EUR/USD remains under pressure during Friday’s European session, trading around the 1.1720 area ahead of the US opening and extending its pullback from late-December highs above 1.1800. The pair has been weighed down by weaker-than-expected manufacturing activity data across the Eurozone, which has reinforced bearish sentiment toward the Euro in an otherwise quiet New Year trading environment.
Despite the latest decline, the broader picture still shows the pair trading not far from its three-month peak at 1.1808, reached just before Christmas. The US Dollar (USD) lost roughly 14% against the Euro in 2025, pressured by market unease over US President Donald Trump’s unpredictable trade policies, signs of a slowing US economy, and growing monetary policy divergence between the European Central Bank (ECB) and the US Federal Reserve (Fed).
Eurozone data highlights manufacturing slowdown
Final HCOB Manufacturing Purchasing Managers’ Index (PMI) readings for Germany and the Eurozone confirmed a weakening contribution from the manufacturing sector to regional GDP growth.
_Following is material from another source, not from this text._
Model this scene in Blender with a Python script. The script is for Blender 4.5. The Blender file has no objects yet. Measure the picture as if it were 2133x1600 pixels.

The Eurozone HCOB Manufacturing PMI was revised down to 48.8 in December from a preliminary estimate of 49.2, marking a deeper contraction compared with November’s 49.6 and October’s 50.0 readings.
Germany’s HCOB Manufacturing PMI was also revised lower, with December’s figure at 47.0 versus the preliminary 47.7 and November’s 48.2, underscoring persistent weakness in the bloc’s largest economy.
Elsewhere, Italy’s Manufacturing PMI fell sharply to 47.9 in December from 50.6 in November, while Spain’s index declined to 49.6 from 51.5. France was the only relative bright spot, with its Manufacturing PMI edging up slightly to 50.7 from 50.6.
Attention later in the day turns to the final US S&P Global Manufacturing PMI. The preliminary release pointed to a modest slowdown, with December’s reading at 51.8 compared with 52.2 in November, still consistent with moderate expansion in business activity.
Daily digest: markets await US data and Fed signals
The Euro is broadly weaker against its major peers on the back of the disappointing European manufacturing figures. While the immediate focus is on US PMI data, investors are also positioning ahead of next week’s US Nonfarm Payrolls report, a key input for Fed policy expectations. In addition, markets remain alert to developments around the eventual replacement of Fed Chair Jerome Powell, which is expected to be announced in the coming weeks and could influence longer-term USD dynamics.
Technical analysis: EUR/USD tests key support near 1.1700

From a technical perspective, EUR/USD maintains a bearish bias after breaking below the trendline drawn from mid-November lows. On the 4-hour chart, the Relative Strength Index (RSI) has been rejected at the 50 level, while the Moving Average Convergence Divergence (MACD) has turned lower after failing to cross its signal line, highlighting increasing downside momentum.
A clear break below the December 17 and 19 lows near 1.1700 would confirm a broader bearish shift, opening the door toward the 1.1680 area, defined by the December 4 high and December 11 low, and then the December 8 and 9 lows around 1.1615.
On the upside, recovery attempts have so far been capped near 1.1764. Further resistance is seen at the descending trendline around 1.1785, followed by the December 16 and 24 highs above the 1.1800 psychological level.